We may be selective in what we draw attention to in our critique, which then diminishes our critique. Being critical involves reflexivity about the weaknesses in one’s own position.

In 21st C society, and according to German sociologist Hartmut Rosa[3] we are experiencing a crisis of individuality, where a premium is placed on being flexible and adaptive. There is no social advantage to be gained by standing firm, in Brinkmann’s terms.[4] This may lead us to be indeterminate, to have trouble finding ourselves in relation to others, or in Mead’s terms it may lead to our having a weak sense of the ‘generalised other’. If we are unable to notice Wright Mills’ ‘troubles and issues’, placing our particular difficulties in the context of the group in which we find ourselves, then it would be hard to be critical. Criticality depends upon the exploration of the relationship between the self and other selves.

From a variety of different perspectives, then, being critical involves politics, ethics and the generative tension of the private and public.

 

[1] Geertz, C. (2000)  Available Light: Anthropological Reflections on Philosophical Topics, Princeton: Princeton University Press. Chapter 2 II. Thinking as a Moral Act: Ethical Dimensions of Anthropological Fieldwork in the New States.

[2] Wright-Mills, C. (1959/2000) The Sociological Imagination, Oxford: Oxford University Press. Chapters 1 and Appendix: On Intellectual Craftsmanship.

[3] Rosa, H. (2019) Resonance: a sociology of our relationship to the world, Cambridge: Polity.

[4] Brinkmann, S. (2017) Stand Firm: resisting the self-improvement craze, Cambridge: Polity.

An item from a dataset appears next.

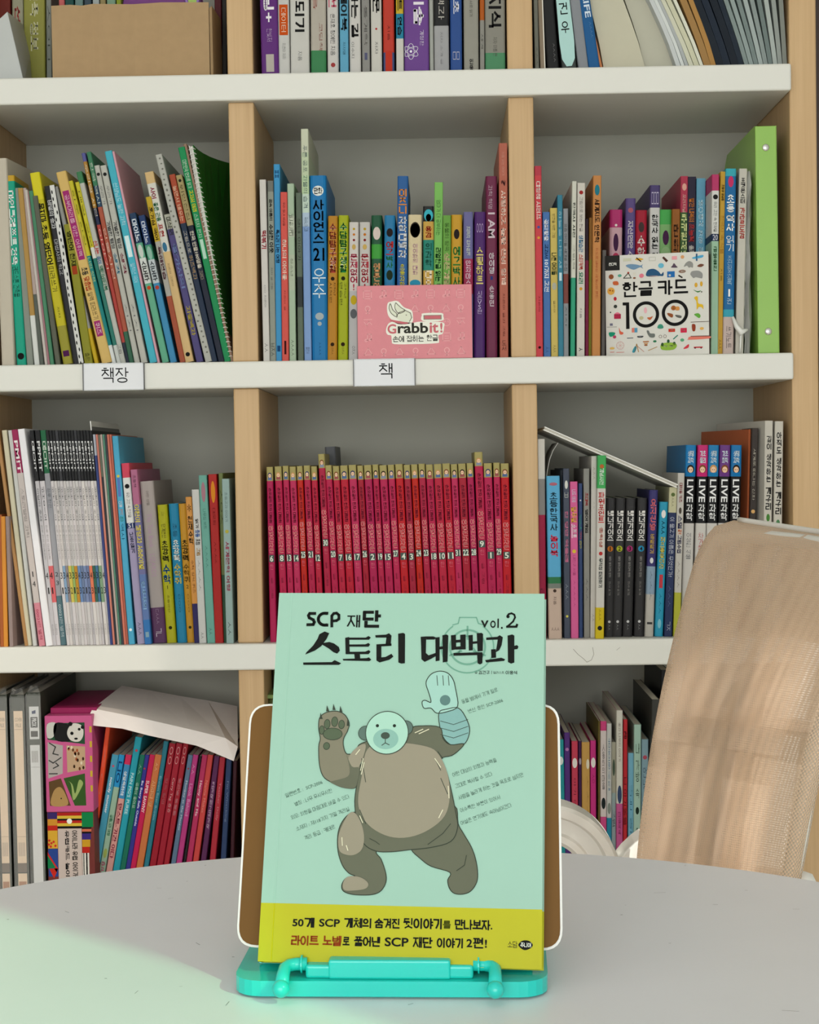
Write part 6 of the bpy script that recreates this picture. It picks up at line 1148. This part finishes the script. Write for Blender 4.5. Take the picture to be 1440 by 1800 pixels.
ci = [(c_[0][0] + .0012, c_[0][1] + .0012), (c_[1][0] - .0012, c_[1][1] + .0012), (c_[2][0] - .0012, c_[2][1] - .0012), (c_[3][0] + .0012, c_[3][1] - .0012)]
b = MB(); b.prism(rquad(ci, .010), 0, .0036, f=f1); b.build('backboard', M_kraft, o)
b = MB(); b.prism([(-.0725 + .07, .0), (.0725 + .07, .0), (.0725 + .07, .03), (-.0725 + .07, .03)], .0036, .0056, f=f1); b.build('board_clamp', M_teal, o)

# the paperback
o = empty('paperback'); o.matrix_world = BM
tag(o, 'mint green paperback with yellow foot band propped on the turquoise stand', 'book')
mint = lin('b0dcc8', .70); yel = lin('ccc900', .74)
vy = BH * (1 - (1590 - 1040) / 650 * .985)
P = Print((0, 0, 0), (1, 0, 0), (0, 0, 1)); PW = Print(bo, U, V)
def K(px, py):
    return PW.uv(px, py)
vband = (K(500, 1589)[1] + K(930, 1597)[1]) / 2
def cov(name, y0, y1, parts):
    b = MB()
    for z0, z1, cc in ((0, vband, yel), (vband, BH, mint)): b.box((0, y0, z0), (BW, y1, z1), cc)
    return b.build(name, M_book, o)
M_book = mat('laminated_cover', attr=True, rough=.4, spec=.22, noise=.02, nscale=30)
cov('front_cover', 0, .0005, 1)
b = MB()
for z0, z1, cc in ((0, vband, yel), (vband, BH, mint)): b.box((0, .00051, z0), (.0006, bt, z1), cc)
b.build('spine', M_book, o)
b = MB()
for z0, z1, cc in ((0, vband, yel), (vband, BH, mint)): b.box((.0007, bt - .0005, z0), (BW + .0006, bt, z1), cc)
b.build('back_cover', M_book, o)
b = MB(); b.box((.0007, .0006, .0006), (BW - .0008, bt - .0006, BH - .0006), lin('e8e8e0')); b.build('page_block', M_pages, o)
crease = [K(512, 1042), K(467, 1692)]
P.line([(.0072, .0), (.0072, BH)], .0004, tuple(min(.93, q * 1.12) for q in mint), 1)
P.rect(.0070, 0, .0074, vband, tuple(min(.93, q * 1.15) for q in yel), 1.2)
blk = lin('1a1c1a')
def z1(L): return [K(480 + x / 2.88, 1030 + y / 2.88) for x, y in L]
def z2(L): return [K(480 + x / 2.88, 1160 + y / 2.88) for x, y in L]
emb = lin('6c9c88')
ec = K(480 + 985 / 2.88, 1030 + 310 / 2.88); em = BW / 465 / 2.88
P.ring(*ec, 126 * em, 133 * em, emb, 1, 48, -235, 55); P.ring(*ec, 82 * em, 92 * em, emb, 1, 40)
P.line(z1([(910, 198), (938, 190), (945, 160), (1030, 160), (1040, 190), (1066, 198)]), 6 * em, emb, 1)
P.line(z1([(985, 205), (985, 270)]), 9 * em, emb, 1); P.line(z1([(895, 352), (955, 330)]), 9 * em, emb, 1); P.line(z1([(1075, 352), (1015, 330)]), 9 * em, emb, 1)
for a, c2 in (((965, 255), (1005, 255)), ((935, 345), (955, 315)), ((1035, 345), (1015, 315))): P.line(z1([a, c2]), 8 * em, emb, 1)
P.build('emblem', o)
P = Print((0, 0, 0), (1, 0, 0), (0, 0, 1))
T = [ # 스
 [(235, 245), (262, 231), (285, 240), (272, 268), (245, 305), (212, 328), (163, 348), (170, 336), (204, 302), (226, 268)],
 [(240, 292), (285, 284), (310, 292), (334, 310), (339, 328), (325, 343), (306, 336), (284, 318)],
 [(153, 388), (298, 386), (312, 376), (346, 392), (334, 400), (154, 400)],
 # 토
 [(366, 263), (386, 259), (389, 346), (368, 346)], [(386, 262), (470, 262), (484, 254), (496, 262), (486, 273), (386, 273)], [(386, 297), (468, 296), (484, 289), (492, 298), (484, 308), (386, 308)], [(386, 334), (468, 333), (486, 325), (494, 334), (484, 346), (386, 346)],
 [(412, 345), (440, 345), (442, 368), (414, 368)], [(353, 370), (474, 366), (486, 362), (498, 374), (488, 381), (356, 378)],
 # 리
 [(518, 250), (572, 247), (588, 240), (602, 254), (584, 262), (520, 262)], [(575, 258), (600, 256), (596, 300), (570, 300)], [(524, 296), (600, 292), (600, 304), (524, 308)], [(524, 306), (549, 306), (549, 366), (524, 368)], [(524, 364), (570, 360), (600, 344), (610, 358), (590, 374), (540, 388), (524, 378)],
 [(634, 242), (660, 238), (669, 244), (668, 392), (650, 394), (635, 388)],
 # 대
 [(748, 258), (776, 256), (774, 340), (788, 352), (828, 338), (832, 352), (800, 370), (768, 385), (752, 372), (750, 300)], [(776, 256), (812, 256), (826, 262), (818, 272), (776, 272)],
 [(822, 262), (844, 259), (844, 378), (824, 382)], [(843, 308), (860, 306), (860, 320), (843, 322)], [(858, 250), (880, 246), (888, 252), (884, 384), (860, 388)],
 # 백
 [(901, 250), (926, 248), (928, 322), (904, 326)], [(948, 248), (976, 246), (976, 322), (950, 322)], [(926, 274), (950, 272), (950, 286), (926, 288)], [(926, 308), (950, 306), (950, 322), (926, 323)],
 [(990, 250), (1012, 248), (1012, 326), (992, 328)], [(1012, 282), (1034, 280), (1034, 292), (1012, 294)], [(1032, 240), (1056, 238), (1064, 244), (1062, 330), (1036, 332)],
 [(914, 340), (1060, 336), (1062, 350), (914, 354)], [(1034, 350), (1062, 348), (1060, 392), (1048, 398), (1036, 392)],
 # 과
 [(1080, 262), (1136, 258), (1148, 250), (1164, 260), (1158, 300), (1146, 326), (1128, 336), (1134, 300), (1138, 272), (1080, 274)], [(1104, 322), (1128, 320), (1130, 364), (1106, 366)], [(1074, 376), (1156, 364), (1176, 372), (1170, 380), (1080, 388)],
 [(1188, 252), (1212, 246), (1222, 252), (1222, 388), (1206, 394), (1190, 386)], [(1222, 304), (1236, 300), (1243, 308), (1238, 320), (1222, 322)]]
for L in T: P.poly(z1(L), blk, 2)
def kt(s_, x0, y0, x1, y1, col=blk, bold=0, zf=z1, L=2):
    a, c2 = zf([(x0, y1), (x1, y0)]); P.text(s_, a[0], a[1], c2[0], c2[1], col, L, bold, res=5)
# heavy rounded S C P
def arc(cx, cy, rx, ry, a0, a1, wd, n=14):
    P.line([z1([(cx + rx * math.cos(R(a0 + (a1 - a0) * i / n)), cy - ry * math.sin(R(a0 + (a1 - a0) * i / n)))])[0] for i in range(n + 1)], wd * em, blk, 2)
P.line(z1([(214, 140), (186, 140), (180, 150), (184, 162), (204, 172), (210, 184), (204, 196), (174, 197)]), 15 * em, blk, 2)
arc(262, 169, 32, 30, 75, 285, 15); P.line(z1([(262, 139), (276, 139)]), 15 * em, blk, 2); P.line(z1([(262, 199), (276, 199)]), 15 * em, blk, 2)
P.line(z1([(298, 206), (298, 152), (308, 140), (322, 138), (334, 148), (334, 168), (322, 176), (304, 178)]), 14 * em, blk, 2)
kt('재', 373, 148, 443, 210, bold=.015); kt('단', 452, 124, 548, 212, bold=.035)
kt('v', 1052, 175, 1092, 211, bold=.01); kt('o', 1100, 176, 1128, 213, bold=.01); kt('l', 1136, 166, 1144, 213, bold=.02); kt('.', 1154, 208, 1164, 218, bold=.03)
P.line(z1([(1187, 152), (1194, 143), (1208, 139), (1222, 146), (1226, 160), (1216, 180), (1198, 197), (1186, 206)]), 9 * em, blk, 2); P.line(z1([(1184, 207), (1232, 207), (1236, 196)]), 11 * em, blk, 2); P.disc(*z1([(1190, 156)])[0], 8 * em, blk, 2)
kt('글', 1021, 432, 1035, 444); kt('김건구', 1041, 430, 1098, 447, bold=.01); kt('|', 1106, 430, 1108, 447); kt('일러스트', 1115, 433, 1172, 445); kt('이융석', 1178, 430, 1236, 448, bold=.01)
# slanted captions
grey = lin('4a6458')
def sl(s_, x, y, x2, y2, zf=z2):
    a, c2 = zf([(x, y), (x2, y2)]); g = glyphs(s_, 0, 2); Lw = math.hypot(c2[0] - a[0], c2[1] - a[1]); w_ = g[3]; hh = (19 * em) / .85
    P.textat(s_, a[0], a[1], hh, math.atan2(c2[1] - a[1], c2[0] - a[0]), grey, 2, 0, sx=Lw / (w_ * hh))
for t_ in (('동물 밤에서 기계 팔로', 958, 222, 1140, 158), ('변신 중인 SCP-2006', 990, 270, 1166, 212), ('일련번호 :  SCP-2006', 65, 697, 252, 626), ('별칭 : 너무 무시무시한', 112, 740, 302, 668), ('외모: 외형을 마음대로 바꿀 수 있다', 94, 808, 388, 698), ('소재지 : 제118기지 기밀 격리실', 120, 866, 388, 762), ('격리 등급 : 케테르', 162, 912, 316, 852), ('어떤 대상의 외형과 능력을', 911, 592, 1134, 514), ('그대로 복사할 수 있다', 925, 650, 1112, 584), ('사람을 놀라게 하는 것을 목표로 삼지만', 942, 708, 1270, 588), ('어수룩한 부분이 있어서', 950, 772, 1152, 702), ('어설픈 연기에도 속아넘어간다', 953, 836, 1210, 742)): sl(*t_)
z3 = lambda L: [K(400 + x / 2.323, 1560 + y / 2.323) for x, y in L]
for s_, x0, y0, x1, y1, cc in (('50개', 265, 124, 356, 162, blk), ('SCP', 374, 130, 460, 160, blk), ('개체의', 476, 126, 588, 164, blk), ('숨겨진', 600, 128, 704, 166, blk), ('뒷이야기', 718, 128, 876, 168, blk), ('를', 880, 136, 912, 168, lin('4c5010')), ('만나보자.', 928, 134, 1082, 172, blk), ('라이트', 259, 198, 374, 236, lin('8c3c18')), ('노벨', 388, 198, 466, 238, lin('8c3c18')), ('로', 470, 202, 500, 236, blk), ('풀어낸', 516, 202, 624, 240, blk), ('SCP', 642, 206, 740, 240, blk), ('재단', 756, 204, 838, 246, blk), ('이야기', 854, 208, 962, 246, blk), ('2편!', 976, 206, 1060, 248, blk), ('소담', 1144, 220, 1184, 246, blk)):
    a, c2 = z3([(x0, y1), (x1, y0)]); P.text(s_, a[0], a[1], c2[0], c2[1], cc, 2, .028 if s_ != '소담' else .0, res=4)
P.poly(z3(smooth([(1188, 234), (1200, 220), (1216, 216), (1234, 220), (1247, 234), (1238, 248), (1216, 256), (1198, 248)])), blk, 1.5); a, c2 = z3([(1196, 244), (1240, 226)]); P.text('주니어', a[0], a[1], c2[0], c2[1], lin('e8ece0'), 2.5, .02)
P.build('cover_lettering', o)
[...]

1 thought on “What does it mean to be critical? – the paradox of the private and the public

  1. Gerrit Van Wyk

    Could the core question here be ontological? The theory of complex responsive processes implies an ontology of complexity of which one of the consequences is uncertainty and unpredictability as opposed to the certainty of the prevailing rational-logical perspective of reality. A science of uncertainty means asking questions about what we cannot explain, making predictions about what may be happening, and testing the prediction to see if it is valid. The point becomes that within a complex constantly changing environment we can’t help asking questions critically or otherwise, it is what we must do to make meaning of what we experience.

    As humans, thinking is what we do all the time and thinking critically in terms of my argument would mean asking questions or thinking more systematically than we normally do as opposed to critiquing or judging something we disagree with which is the meaning we sometimes associate to critical. It shifts the emphasis from what is to why it is. Secondly, the notion that one may think in a detached way is thoroughly embedded in the rational-logical ontology whereas the theory of complex responsive processes and complexity implies that thinking is socially embedded and cannot be detached.

    The deep dilemma is a public world dominated by an ideology of reason and logic which we believe to be real and a hidden real world underneath of social complexity which not only includes our thinking world, but also the things we need to think about, critically.